What this means is that changing this value "may or may not" have a side effect on the number of loops executed: a compiler may validly create an iterator from (a) to (b) inclusively, and then the enumerator will return values into the local variable "x", ignoring and overwriting any previously assigned value inside the loop.

So the code "for x=1,3 do x=x+.5; print(x, ' ') end" may print either:
- "1.5 2.5 3.5" (using a prebuilt iterator and ignoring changes to the control variable, i.e. using a stateless loop) or
- "1.5 3" (taking the current value of the control variable into account, i.e. using a stateful loop).

As Lua is elusive about the expected behavior, the compiler should emit a strong warning for such assignments to local control variables (I think that compilers should behave the best using the first behavior using a stateless loop).

My opinion is that Lua should have been defined so that only the first (stateless) behavior is valid, and so "for x=(a),(b) do (...) end" should always behave like "for x in foriter(a, b) do (...) end"


Le jeu. 15 nov. 2018 à 13:57, Philippe Verdy <verdy_p@wanadoo.fr> a écrit :
Le jeu. 15 nov. 2018 à 12:54, Philippe Verdy <verdy_p@wanadoo.fr> a écrit :
Writing  "for x = (a),(b) do (...) end" is only syntaxic sugar for: "do local x = (a); while x < (b) do (...); x = x + 1 end end"
More exactly it is the equivalent of:  "do local x, __end__ = (a), (b); while x <=   __end__   do (...); x = x + 1 end end"
because (b) is evaluated only once before the first checking of the condition and then entering the first loop (there was also a missing "=" in the condition)

A compiler may check the type of the value (a) assigned to the control variable (x), if it is known (constant), but then it must:
* coerce the value (b) assigned to "__end__" to the same datatype using ceiling (not floor);
* check that the coercion of (b) in "local x,__end__ = (a),coerce(b)" does not cause an overflow (if this occurs, the loop cannot be optimized using integers, it has to use a double floatting point for the control variable...);
* coerce the incrementation "x = x + 1", as "x =  successor(coerce(x))", if (a) was an integer type, so that the condition "x <= __end__" remains correct;
* check the possible integer overflow of this incrementation (if overflow occurs, this must break the loop immediately: an overflow can occur here only if "successor(__end__)" cannot be warrantied to be inside the valid range of the chosen datatype, or if the current value of "x" which was changed in the middle of the loop is outside the inclusive integer range from (a) to (b));
* compile the code inside the loop so that any reference to "x" will "uncoerce" its chosen integer type to the full range of "number" when needed (notably when using the value of "x" in function calls, but as well in simple expressions like "x*x"...)

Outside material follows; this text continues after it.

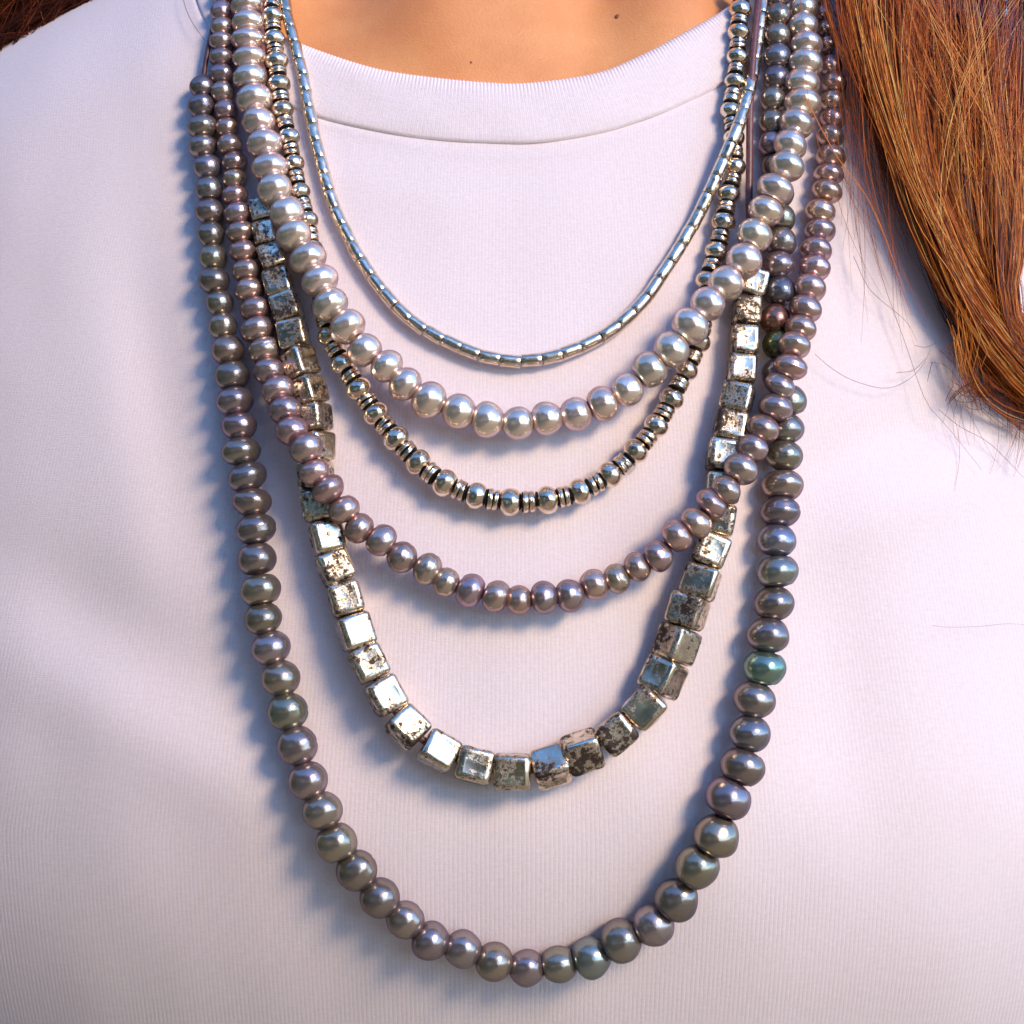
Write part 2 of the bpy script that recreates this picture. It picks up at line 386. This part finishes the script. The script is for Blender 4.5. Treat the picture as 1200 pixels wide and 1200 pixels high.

A compiler may also want to unwind such loops if the code inside the loop is small, and if the difference between (a) and (b) is known (both (a) and (b) are constants) and small (generally not more than 4, but this may depend on the code size inside the loop; this is complex to do if that Lua code inside the loop contains other execution controls, requiring the generation of labels for generated jumps into the generated opcodes, or if the compiler makes special optimizations for exception handling, i.e. to optimize invokations in Lua code to "pcall(function,...)").